Southwest Airlines chief operations officer Andrew Watterson will tell lawmakers on Thursday that operational missteps led to the holiday travel debacle that led to more than 16,000 flight cancellations and millions of passengers getting stranded.
“We messed up,” Watterson will tell the U.S. Senate Committee on Commerce, Science, and Transportation in a hearing on Thursday, according to his prepared testimony. “In hindsight, we did not have enough winter operational resilience.”
The holiday flight meltdown sparked outrage among customers as well as investigations from lawmakers and transportation regulators. Watterson described a series of snowballing problems, starting with a winter storm that was worse than they had expected and exacerbated by operational shortfalls.
“It became clear that, with the storm severely disrupting our Denver and Chicago Midway stations concurrently, we did not have enough resiliency in our operation for the severe effect this winter event had on us,” Watterson said in his remarks.

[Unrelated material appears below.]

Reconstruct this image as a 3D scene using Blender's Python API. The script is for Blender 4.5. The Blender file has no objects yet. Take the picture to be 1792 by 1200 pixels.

The Southwest executive said the company plans to invest $1.3 billion in upgrading and maintaining its computer systems this year and that it has spent “hundreds of millions” of dollars in refunds and reimbursements.
“An apology alone, no matter how heartfelt or how often stated, would not suffice to make things right,” Watterson said.
Crew scheduling errors
The company was forced to cancel almost all flights out of Denver, the airport from which it has the most flights, from the evening of December 21 through December 23, and also in Chicago Midway, its second largest airport, from December 22 to December 23.
But because the carrier’s flight staff are assigned three-day work periods, many crews in Denver and Chicago couldn’t complete their shifts, leaving “subsequent flights in their schedule uncovered,” Watterson said.
“With such a large percentage of flights cancelled, for such a long duration, in Denver and Chicago especially, the Southwest Airlines Crew Network was under severe stress as we entered December 24th,” he added.
The travel disruptions contributed to a fourth-quarter loss of $220 million for Southwest, and also could hit the airline’s first-quarter results.
Meanwhile, a group of senators wants to enact passenger protections after the holiday flight cancellations from Southwest and others, which would force airlines to compensate flyers during airline-caused delays and cancellations.